On my walk over, I’d been listening to the audiobook of Brandon Taylor’s Minor Black Figures, which is fantastic. Like Dean’s play, it features characters in smart, moving debates about art’s potential. But Taylor’s discussions feel more natural, more like actual conversations. His dialogues don’t just hash out ideas noncommittally but articulately; they push the story and develop the characters.

View of Sylvie Fleury’s Instructions for Twilight, 2025.
Photo Emily Watlington
The last night of Performa was Sylvie Fleury’s Instructions for Twilight, staged in an empty floor of an office building downtown. On entering the wide-open, unfinished 39th floor in FiDi during a striking sunset, I saw old cars sliced in half, lit by neon signs and a glowing projection of an escalator video. Visitors wandered until a model in heels strutted across the concrete, spray-painting a line on the floor, telling us where to stand. Everyone obeyed in unison, filing away in silence. But minutes later, when a woman with a Jessica Rabbit hairstyle hiked up her pencil skirt to suggestively wax a car hood, the crowd crossed the line to get a closer look, swarming her.
At one point, Fleury herself took the mic to tell us that her favorite shoes were her blue rain boots, praising them for their practicality. Meanwhile, her performers teetered in far less sensible footwear, their steps miked as if they were tap dancers as they cat-walked across an Andre-esque metal rectangle. Soon, a Kusama-style field of silver mirrored balls were squashed one by another model using her stiletto spikes. The crowd migrated from left to right, following the lights and action as they changed.

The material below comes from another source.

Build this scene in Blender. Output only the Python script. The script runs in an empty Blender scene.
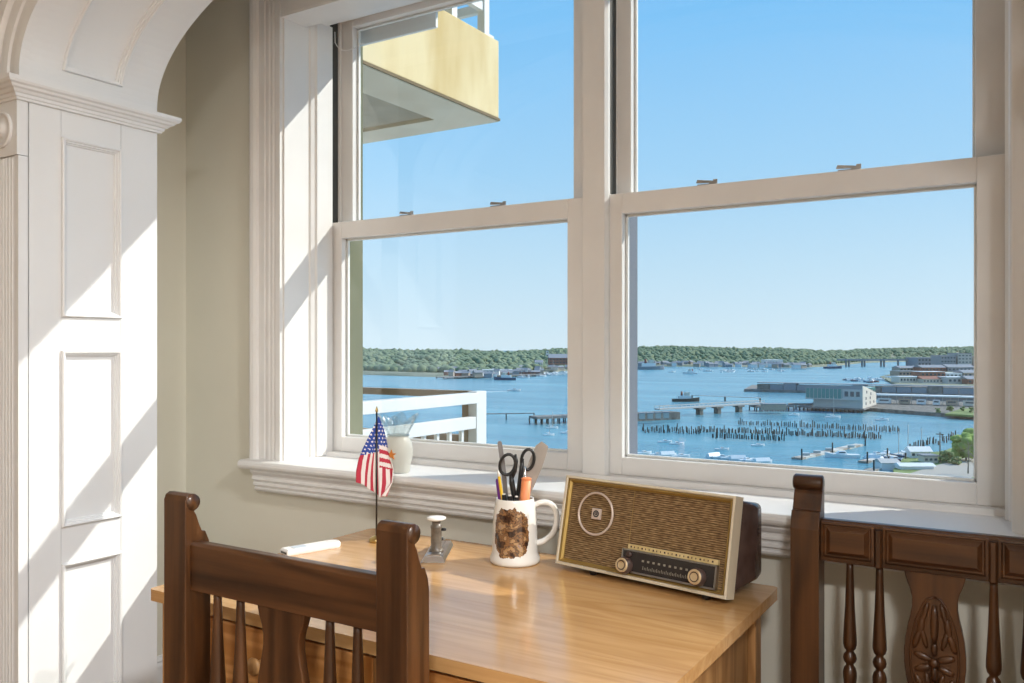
import bpy, bmesh, math, random
from mathutils import Vector, Matrix
C = bpy.context.scene.collection
SC = bpy.context.scene
R = math.radians
PI = math.pi
random.seed(7)

# ------------------------------------------------------------------ camera, sky, sun, fill lights, exposure
YAW = math.atan(524 / 854.0)
EYE = 1.31
FPX = 854.0
cam_d = bpy.data.cameras.new('camera')
cam_d.sensor_width = 36
cam_d.lens = FPX / 1024 * 36
cam_d.shift_y = 5.5 / 1024
cam_d.clip_start = 0.02
cam_d.clip_end = 20000
cam = bpy.data.objects.new('camera', cam_d)
cam.location = (0, 0, EYE)
cam.rotation_euler = (R(90), 0, YAW)
C.objects.link(cam)
SC.camera = cam

SC.view_settings.view_transform = 'Standard'
SC.view_settings.look = 'None'
SC.view_settings.gamma = 1
SC.view_settings.exposure = 0.0

world = bpy.data.worlds.new('world')
SC.world = world
world.use_nodes = True
wn = world.node_tree.nodes
wl = world.node_tree.links
for n in list(wn):
    wn.remove(n)
tc = wn.new('ShaderNodeTexCoord')
sx = wn.new('ShaderNodeSeparateXYZ')
rmp = wn.new('ShaderNodeValToRGB')
bg = wn.new('ShaderNodeBackground')
wo = wn.new('ShaderNodeOutputWorld')
wl.new(tc.outputs['Generated'], sx.inputs[0])
wl.new(sx.outputs['Z'], rmp.inputs[0])
wl.new(rmp.outputs[0], bg.inputs[0])
wl.new(bg.outputs[0], wo.inputs[0])
cr = rmp.color_ramp
cr.elements[0].position = 0.0
cr.elements[0].color = (0.70, 0.86, 0.98, 1)
cr.elements[1].position = 1.0
cr.elements[1].color = (0.10, 0.36, 0.85, 1)
for p, c in ((0.09, (0.56, 0.79, 0.98, 1)), (0.2, (0.385, 0.69, 0.99, 1)), (0.36, (0.23, 0.58, 0.99, 1))):
    e = cr.elements.new(p)
    e.color = c
bg.inputs[1].default_value = 1.05

SUN_DIR = Vector((1.0, 1.0, 1.06)).normalized()
sd = bpy.data.lights.new('sun', 'SUN')
sd.energy = 4.8
sd.angle = R(0.5)
sd.color = (1.0, 0.95, 0.87)
sun = bpy.data.objects.new('sun', sd)
sun.rotation_euler = SUN_DIR.to_track_quat('Z', 'Y').to_euler()
sun.location = (20, 30, 30)
C.objects.link(sun)

FILL_POWER = 124.0  # power of each added fill light

# ------------------------------------------------------------------ materials
def mat(name, col, rough=0.5, metal=0.0, spec=0.5):
    m = bpy.data.materials.new(name)
    m.use_nodes = True
    b = m.node_tree.nodes['Principled BSDF']
    b.inputs['Base Color'].default_value = (*col, 1)
    b.inputs['Roughness'].default_value = rough
    b.inputs['Metallic'].default_value = metal
    b.inputs['Specular IOR Level'].default_value = spec
    return m

def noisy(name, c1, c2, scale, stretch=(1, 1, 1), rough=0.5, detail=4, bump=0.0, lo=0.35, hi=0.65, spec=0.5, dist=0.0, c3=None):
    m = mat(name, c1, rough, 0, spec)
    nt = m.node_tree
    b = nt.nodes['Principled BSDF']
    t = nt.nodes.new('ShaderNodeTexCoord')
    mp = nt.nodes.new('ShaderNodeMapping')
    mp.inputs['Scale'].default_value = stretch
    n = nt.nodes.new('ShaderNodeTexNoise')
    n.inputs['Scale'].default_value = scale
    n.inputs['Detail'].default_value = detail
    n.inputs['Distortion'].default_value = dist
    r = nt.nodes.new('ShaderNodeValToRGB')
    r.color_ramp.elements[0].position = lo
    r.color_ramp.elements[0].color = (*c1, 1)
    r.color_ramp.elements[1].position = hi
    r.color_ramp.elements[1].color = (*c2, 1)
    if c3:
        e = r.color_ramp.elements.new((lo + hi) / 2)
        e.color = (*c3, 1)
    nt.links.new(t.outputs['Object'], mp.inputs[0])
    nt.links.new(mp.outputs[0], n.inputs['Vector'])
    nt.links.new(n.outputs['Fac'], r.inputs[0])
    nt.links.new(r.outputs[0], b.inputs['Base Color'])
    if bump:
        bp = nt.nodes.new('ShaderNodeBump')
        bp.inputs['Strength'].default_value = bump
        bp.inputs['Distance'].default_value = 0.002
        nt.links.new(n.outputs['Fac'], bp.inputs['Height'])
        nt.links.new(bp.outputs[0], b.inputs['Normal'])
    return m

def wood(name, dark, light, along, rough=0.35, scale=1.0, coat=0.0, ring=0.5):
    """grain: long streaks along one axis plus a distorted band pattern"""
    m = mat(name, dark, rough)
    nt = m.node_tree
    b = nt.nodes['Principled BSDF']
    b.inputs['Coat Weight'].default_value = coat
    b.inputs['Coat Roughness'].default_value = 0.12
    t = nt.nodes.new('ShaderNodeTexCoord')
    st = {'X': (2.2, 60, 60), 'Y': (60, 2.2, 60), 'Z': (60, 60, 2.2)}[along]
    mp = nt.nodes.new('ShaderNodeMapping')
    mp.inputs['Scale'].default_value = [s * scale for s in st]
    n1 = nt.nodes.new('ShaderNodeTexNoise')
    n1.inputs['Scale'].default_value = 1.0
    n1.inputs['Detail'].default_value = 6
    n1.inputs['Roughness'].default_value = 0.65
    st2 = {'X': (1.2, 9, 9), 'Y': (9, 1.2, 9), 'Z': (9, 9, 1.2)}[along]
    mp2 = nt.nodes.new('ShaderNodeMapping')
    mp2.inputs['Scale'].default_value = [s * scale for s in st2]
    n2 = nt.nodes.new('ShaderNodeTexNoise')
    n2.inputs['Scale'].default_value = 1.0
    n2.inputs['Detail'].default_value = 2
    n2.inputs['Distortion'].default_value = 0.6
    w = nt.nodes.new('ShaderNodeMath')
    w.operation = 'MULTIPLY'
    w.inputs[1].default_value = 40
    sn = nt.nodes.new('ShaderNodeMath')
    sn.operation = 'SINE'
    mr = nt.nodes.new('ShaderNodeMapRange')
    mr.inputs[1].default_value = -1
    mr.inputs[2].default_value = 1
    mx = nt.nodes.new('ShaderNodeMix')
    mx.inputs[0].default_value = ring
    r = nt.nodes.new('ShaderNodeValToRGB')
    r.color_ramp.elements[0].position = 0.25
    r.color_ramp.elements[0].color = (*dark, 1)
    r.color_ramp.elements[1].position = 0.72
    r.color_ramp.elements[1].color = (*light, 1)
    L = nt.links.new
    L(t.outputs['Object'], mp.inputs[0]); L(mp.outputs[0], n1.inputs['Vector'])
    L(t.outputs['Object'], mp2.inputs[0]); L(mp2.outputs[0], n2.inputs['Vector'])
    L(n2.outputs['Fac'], w.inputs[0]); L(w.outputs[0], sn.inputs[0]); L(sn.outputs[0], mr.inputs[0])
    L(n1.outputs['Fac'], mx.inputs[2]); L(mr.outputs[0], mx.inputs[3])
    L(mx.outputs[0], r.inputs[0]); L(r.outputs[0], b.inputs['Base Color'])
    bp = nt.nodes.new('ShaderNodeBump')
    bp.inputs['Strength'].default_value = 0.12
    bp.inputs['Distance'].default_value = 0.001
    L(n1.outputs['Fac'], bp.inputs['Height']); L(bp.outputs[0], b.inputs['Normal'])
    return m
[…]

The most memorable vignette featured a woman rubbing jelly across a sports car hood before a man, shirtless beneath an all-white suit, licked it off. And then, near a sparkly rocket sculpture, the grand finale: performers moisturizing. The whole thing flirted with both eros and ick—legs and tongues and sticky substances—yet these shiny, staged, skinny people felt many degrees removed from anything especially bodily. Still, the plotless performance kept me on my toes, even in my sensible shoes. I kept wondering: What on earth is going to happen next?